OK, so I’m being a smart aleck. I was moved to satire by a couple of moments from last week’s Democratic and Republican presidential debates. First, Sen. Sanders, boasting about a Wall Street Journal/NBC News poll that shows him beating Donald Trump by 15 points at 54 to 39 (Hillary Clinton tops Trump only 51-41).

Both would be huge landslides. In 1972, Richard Nixon defeated George McGovern 61-38. The Democrat won only Massachusetts. The part Sanders left out and that Hillary was also wise enough to leave unmentioned is that the same poll shows her leading him 59 to 34 percent in the Democratic contest nationally. Twenty-five

points.

She’d have to be a fool to take that to the bank, although it does demonstrate why a lot of the racehorse commentary has it upside-down. See, unless Bernie manages to prevail in the Iowa caucuses, his campaign pretty much goes on life support. A New Englander nearly always wins in New Hampshire, and rarely goes anywhere after that.

Almost needless to say, all polls are individually suspect. Also, the national media gives far more play to surveys depicting a close contest. They’re better for journalists’ careers.

That would be true even if you didn’t know that bringing Hillary Clinton down has been an obsessive quest in Washington and New York newsrooms for 24 years.

During most of which time it’s been, “Bernie who?” That Vermont socialist who’s all the time yelling? That guy?

Yeah, him. The guy with the Brooklyn accent and the Wacky Prof look who says “billionaire” the way some people say “ebola.” Not that there’s anything wrong with that.

The same guy Ohio Gov. John Kasich boldly predicted would lose all 50 states if Democrats were foolish enough to nominate him. Actually, I’m confident Sanders would carry Vermont and probably Massachusetts against any Republican nominee. New Hampshire and Maine could be out of reach.

Even against Trump? Well theoretical matchups mean next to nothing this far out. Also, I suspect that Bernie’s big advantage — hard for politically active readers to believe — is that most voters know almost nothing about him. Only that he’s neither Hillary nor The Donald.

I also suspect that a Trump vs. Sanders matchup would bring a serious third-party challenge. Anyway, let the GOP attack machine get to work on Sanders and I’m guessing we’d soon learn that there’s no great yearning among the electorate for socialism — democratic or not.

Did you know, for example, that Sanders took a honeymoon trip to the Soviet Union in 1988? George Will does.

Does that make him disloyal? Of course not, merely a bit of a crank. As Sanders loyalists are quick to remind you, President Reagan went to Moscow to negotiate nuclear arms reductions with Gorbachev that year.

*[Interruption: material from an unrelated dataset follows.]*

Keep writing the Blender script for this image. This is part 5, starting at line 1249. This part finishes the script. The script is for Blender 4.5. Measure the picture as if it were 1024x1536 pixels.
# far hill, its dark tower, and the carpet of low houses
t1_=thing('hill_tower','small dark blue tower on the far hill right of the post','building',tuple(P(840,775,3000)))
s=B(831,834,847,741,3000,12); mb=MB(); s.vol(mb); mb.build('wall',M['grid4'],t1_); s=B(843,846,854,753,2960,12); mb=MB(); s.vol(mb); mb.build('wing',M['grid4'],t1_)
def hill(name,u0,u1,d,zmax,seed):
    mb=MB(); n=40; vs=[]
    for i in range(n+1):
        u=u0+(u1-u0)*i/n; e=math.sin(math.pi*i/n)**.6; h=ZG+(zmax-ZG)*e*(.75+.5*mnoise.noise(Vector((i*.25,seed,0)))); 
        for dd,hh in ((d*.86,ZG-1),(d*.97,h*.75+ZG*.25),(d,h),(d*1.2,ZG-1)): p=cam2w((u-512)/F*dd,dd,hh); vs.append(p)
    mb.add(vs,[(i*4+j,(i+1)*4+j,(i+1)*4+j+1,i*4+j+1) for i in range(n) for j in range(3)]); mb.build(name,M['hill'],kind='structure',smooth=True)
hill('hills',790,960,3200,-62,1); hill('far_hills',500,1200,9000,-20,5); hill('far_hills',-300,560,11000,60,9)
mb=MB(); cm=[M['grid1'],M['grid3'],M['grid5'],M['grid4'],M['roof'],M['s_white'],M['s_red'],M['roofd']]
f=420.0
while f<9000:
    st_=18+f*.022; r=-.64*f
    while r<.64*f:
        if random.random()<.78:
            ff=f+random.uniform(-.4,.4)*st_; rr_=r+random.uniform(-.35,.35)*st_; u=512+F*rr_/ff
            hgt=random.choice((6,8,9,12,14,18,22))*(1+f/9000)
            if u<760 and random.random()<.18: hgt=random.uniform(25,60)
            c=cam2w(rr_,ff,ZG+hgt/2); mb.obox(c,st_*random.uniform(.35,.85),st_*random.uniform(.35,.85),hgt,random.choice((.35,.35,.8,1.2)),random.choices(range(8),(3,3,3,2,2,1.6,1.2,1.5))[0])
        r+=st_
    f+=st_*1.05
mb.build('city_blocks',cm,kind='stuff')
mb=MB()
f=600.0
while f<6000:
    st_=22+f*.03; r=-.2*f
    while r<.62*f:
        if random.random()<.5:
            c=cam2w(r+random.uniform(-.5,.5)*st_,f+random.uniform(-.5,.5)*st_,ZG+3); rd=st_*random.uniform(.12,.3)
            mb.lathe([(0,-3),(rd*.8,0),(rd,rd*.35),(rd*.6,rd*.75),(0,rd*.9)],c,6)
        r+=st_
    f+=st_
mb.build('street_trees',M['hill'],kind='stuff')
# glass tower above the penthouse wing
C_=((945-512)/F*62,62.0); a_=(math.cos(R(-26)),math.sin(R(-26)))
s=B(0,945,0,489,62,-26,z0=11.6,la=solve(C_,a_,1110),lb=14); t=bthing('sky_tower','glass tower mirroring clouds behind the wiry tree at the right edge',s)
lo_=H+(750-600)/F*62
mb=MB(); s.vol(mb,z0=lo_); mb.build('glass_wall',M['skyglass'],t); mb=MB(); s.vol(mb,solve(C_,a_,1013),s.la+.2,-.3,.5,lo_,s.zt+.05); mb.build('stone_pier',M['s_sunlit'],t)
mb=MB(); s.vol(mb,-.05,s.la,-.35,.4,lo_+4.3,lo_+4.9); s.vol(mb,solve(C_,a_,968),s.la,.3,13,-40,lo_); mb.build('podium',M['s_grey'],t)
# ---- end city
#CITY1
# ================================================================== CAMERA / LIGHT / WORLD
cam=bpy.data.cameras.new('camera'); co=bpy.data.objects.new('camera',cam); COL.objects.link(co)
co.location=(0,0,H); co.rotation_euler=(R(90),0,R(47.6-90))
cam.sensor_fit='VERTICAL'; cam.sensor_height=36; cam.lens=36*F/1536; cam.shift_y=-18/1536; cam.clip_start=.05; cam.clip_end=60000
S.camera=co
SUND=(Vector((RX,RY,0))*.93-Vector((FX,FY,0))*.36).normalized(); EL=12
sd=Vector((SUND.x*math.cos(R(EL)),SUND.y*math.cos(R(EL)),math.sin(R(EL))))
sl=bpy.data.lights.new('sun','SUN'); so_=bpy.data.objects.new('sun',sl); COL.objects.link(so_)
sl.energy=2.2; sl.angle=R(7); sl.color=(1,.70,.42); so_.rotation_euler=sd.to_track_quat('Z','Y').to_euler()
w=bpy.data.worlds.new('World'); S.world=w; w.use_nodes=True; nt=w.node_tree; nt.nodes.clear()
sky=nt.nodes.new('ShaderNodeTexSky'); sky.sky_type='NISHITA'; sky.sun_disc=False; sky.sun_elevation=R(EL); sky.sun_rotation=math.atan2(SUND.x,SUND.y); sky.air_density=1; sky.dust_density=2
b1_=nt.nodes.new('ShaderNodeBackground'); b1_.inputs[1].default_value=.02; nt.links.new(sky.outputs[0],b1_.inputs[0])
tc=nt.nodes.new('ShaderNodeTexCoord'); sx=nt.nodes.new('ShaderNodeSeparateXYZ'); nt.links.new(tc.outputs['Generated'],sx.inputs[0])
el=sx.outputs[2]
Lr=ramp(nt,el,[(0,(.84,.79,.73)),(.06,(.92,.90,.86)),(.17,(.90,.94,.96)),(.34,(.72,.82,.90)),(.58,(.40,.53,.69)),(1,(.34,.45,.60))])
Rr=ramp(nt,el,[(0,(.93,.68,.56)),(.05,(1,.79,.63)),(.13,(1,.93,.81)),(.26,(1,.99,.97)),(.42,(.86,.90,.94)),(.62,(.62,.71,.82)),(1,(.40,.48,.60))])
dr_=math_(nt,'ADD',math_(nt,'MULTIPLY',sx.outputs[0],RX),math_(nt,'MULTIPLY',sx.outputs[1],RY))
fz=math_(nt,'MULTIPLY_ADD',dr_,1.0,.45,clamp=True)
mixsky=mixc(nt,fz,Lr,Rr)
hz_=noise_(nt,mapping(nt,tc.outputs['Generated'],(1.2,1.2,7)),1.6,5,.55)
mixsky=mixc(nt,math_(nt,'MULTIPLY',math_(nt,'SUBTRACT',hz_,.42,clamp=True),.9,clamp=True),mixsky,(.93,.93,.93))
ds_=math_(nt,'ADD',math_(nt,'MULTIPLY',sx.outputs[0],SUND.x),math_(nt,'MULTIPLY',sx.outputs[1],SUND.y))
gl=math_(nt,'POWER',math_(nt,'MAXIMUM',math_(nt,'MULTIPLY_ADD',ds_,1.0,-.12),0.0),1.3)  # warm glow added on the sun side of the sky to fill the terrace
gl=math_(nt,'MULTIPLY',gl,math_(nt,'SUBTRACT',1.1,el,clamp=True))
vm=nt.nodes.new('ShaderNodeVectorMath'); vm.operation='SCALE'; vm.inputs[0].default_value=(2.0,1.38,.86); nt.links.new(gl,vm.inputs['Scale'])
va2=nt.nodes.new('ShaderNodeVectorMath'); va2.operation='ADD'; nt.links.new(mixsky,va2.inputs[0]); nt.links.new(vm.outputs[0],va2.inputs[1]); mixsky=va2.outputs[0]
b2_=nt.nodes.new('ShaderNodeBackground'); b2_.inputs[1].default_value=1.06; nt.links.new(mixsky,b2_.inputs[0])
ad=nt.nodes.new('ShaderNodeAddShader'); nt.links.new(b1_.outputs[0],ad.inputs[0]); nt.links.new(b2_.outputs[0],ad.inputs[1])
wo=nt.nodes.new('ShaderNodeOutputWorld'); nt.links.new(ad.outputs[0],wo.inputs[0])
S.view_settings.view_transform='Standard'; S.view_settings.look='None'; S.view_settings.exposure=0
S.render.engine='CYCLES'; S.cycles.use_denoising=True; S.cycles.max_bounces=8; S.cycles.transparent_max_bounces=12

Anyway, as a personal matter, I got my fill of Marxist faculty lounge lizards back in the tie-dyed, VW bus era. Disagree, and you’re an immoral sellout. That gets old really fast.

Writing in Washington Monthly, David Atkins does a manful job of trying to explain away a Gallup poll showing that while 38 percent of Americans say they’d never vote for a Muslim president, and 40 percent wouldn’t support an atheist, fully 50 percent said no socialists need apply.

Can Bernie persuade them otherwise?

I don’t see how. Most Americans don’t actually hate the rich, and his despairing portrait of contemporary American life doesn’t square with most people’s experiences.

“Against these liabilities,” writes Jonathan Chait, “Sanders offers the left-wing version of a hoary political fantasy: that a more pure candidate can rally the people into a righteous uprising that would unsettle the conventional laws of politics.”

Meanwhile, not only has Sanders presented no realistic political scenario for enacting his vaunted reforms, serious observers also question their substance.

Liberal MVP Paul Krugman: “To be harsh but accurate: The Sanders health plan looks a little bit like a standard Republican tax-cut plan, which relies on fantasies about huge supply-side effects to make the numbers supposedly add up.”

During the recent debate, Bernie accused Hillary of failing to take his candidacy seriously. Fair enough. But has he?